* begin Stored data *
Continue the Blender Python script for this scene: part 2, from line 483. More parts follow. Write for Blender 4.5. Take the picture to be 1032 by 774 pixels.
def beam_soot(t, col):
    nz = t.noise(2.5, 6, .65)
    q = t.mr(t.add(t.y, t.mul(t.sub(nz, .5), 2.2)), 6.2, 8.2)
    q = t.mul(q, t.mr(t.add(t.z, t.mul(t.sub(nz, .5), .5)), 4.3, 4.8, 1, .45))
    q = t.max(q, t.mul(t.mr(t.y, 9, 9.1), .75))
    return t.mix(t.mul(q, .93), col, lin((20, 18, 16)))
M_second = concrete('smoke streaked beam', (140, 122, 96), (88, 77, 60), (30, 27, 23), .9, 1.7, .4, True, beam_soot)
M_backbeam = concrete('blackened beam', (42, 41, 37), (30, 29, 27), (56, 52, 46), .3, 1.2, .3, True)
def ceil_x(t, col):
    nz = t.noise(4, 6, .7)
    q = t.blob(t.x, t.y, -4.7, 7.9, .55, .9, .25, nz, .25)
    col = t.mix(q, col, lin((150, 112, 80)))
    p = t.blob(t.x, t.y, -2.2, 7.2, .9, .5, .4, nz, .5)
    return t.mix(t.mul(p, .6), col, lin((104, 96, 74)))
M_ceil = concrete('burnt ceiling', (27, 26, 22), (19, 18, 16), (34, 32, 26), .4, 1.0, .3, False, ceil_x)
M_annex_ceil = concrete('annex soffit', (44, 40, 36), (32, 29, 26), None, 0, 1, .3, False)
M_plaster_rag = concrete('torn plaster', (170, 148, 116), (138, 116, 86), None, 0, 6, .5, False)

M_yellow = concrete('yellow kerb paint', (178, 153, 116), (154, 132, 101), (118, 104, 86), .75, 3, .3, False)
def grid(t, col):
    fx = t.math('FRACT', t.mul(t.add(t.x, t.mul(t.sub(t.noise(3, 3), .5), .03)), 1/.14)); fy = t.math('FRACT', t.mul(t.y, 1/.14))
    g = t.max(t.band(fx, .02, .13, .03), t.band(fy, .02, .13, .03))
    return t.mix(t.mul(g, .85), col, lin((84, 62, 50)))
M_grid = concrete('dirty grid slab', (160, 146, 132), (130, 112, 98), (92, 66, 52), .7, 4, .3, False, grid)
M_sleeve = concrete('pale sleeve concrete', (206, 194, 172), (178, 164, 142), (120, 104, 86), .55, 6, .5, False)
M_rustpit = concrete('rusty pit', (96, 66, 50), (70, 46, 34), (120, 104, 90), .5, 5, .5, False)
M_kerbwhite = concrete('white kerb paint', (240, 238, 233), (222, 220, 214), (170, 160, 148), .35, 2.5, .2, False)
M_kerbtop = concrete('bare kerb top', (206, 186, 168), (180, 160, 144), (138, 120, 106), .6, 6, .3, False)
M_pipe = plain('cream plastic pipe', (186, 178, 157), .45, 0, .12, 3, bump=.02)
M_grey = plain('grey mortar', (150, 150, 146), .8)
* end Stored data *
◆ **Written request**:
Quote verbatim the opening lines of the listing above, ending with the line where "M_plaster_rag = concrete('torn" appears; include both endpoints and nothing more.

◆ **Task output**:
Continue the Blender Python script for this scene: part 2, from line 483. More parts follow. Write for Blender 4.5. Take the picture to be 1032 by 774 pixels.
def beam_soot(t, col):
    nz = t.noise(2.5, 6, .65)
    q = t.mr(t.add(t.y, t.mul(t.sub(nz, .5), 2.2)), 6.2, 8.2)
    q = t.mul(q, t.mr(t.add(t.z, t.mul(t.sub(nz, .5), .5)), 4.3, 4.8, 1, .45))
    q = t.max(q, t.mul(t.mr(t.y, 9, 9.1), .75))
    return t.mix(t.mul(q, .93), col, lin((20, 18, 16)))
M_second = concrete('smoke streaked beam', (140, 122, 96), (88, 77, 60), (30, 27, 23), .9, 1.7, .4, True, beam_soot)
M_backbeam = concrete('blackened beam', (42, 41, 37), (30, 29, 27), (56, 52, 46), .3, 1.2, .3, True)
def ceil_x(t, col):
    nz = t.noise(4, 6, .7)
    q = t.blob(t.x, t.y, -4.7, 7.9, .55, .9, .25, nz, .25)
    col = t.mix(q, col, lin((150, 112, 80)))
    p = t.blob(t.x, t.y, -2.2, 7.2, .9, .5, .4, nz, .5)
    return t.mix(t.mul(p, .6), col, lin((104, 96, 74)))
M_ceil = concrete('burnt ceiling', (27, 26, 22), (19, 18, 16), (34, 32, 26), .4, 1.0, .3, False, ceil_x)
M_annex_ceil = concrete('annex soffit', (44, 40, 36), (32, 29, 26), None, 0, 1, .3, False)
M_plaster_rag = concrete('torn plaster', (170, 148, 116), (138, 116, 86), None, 0, 6, .5, False)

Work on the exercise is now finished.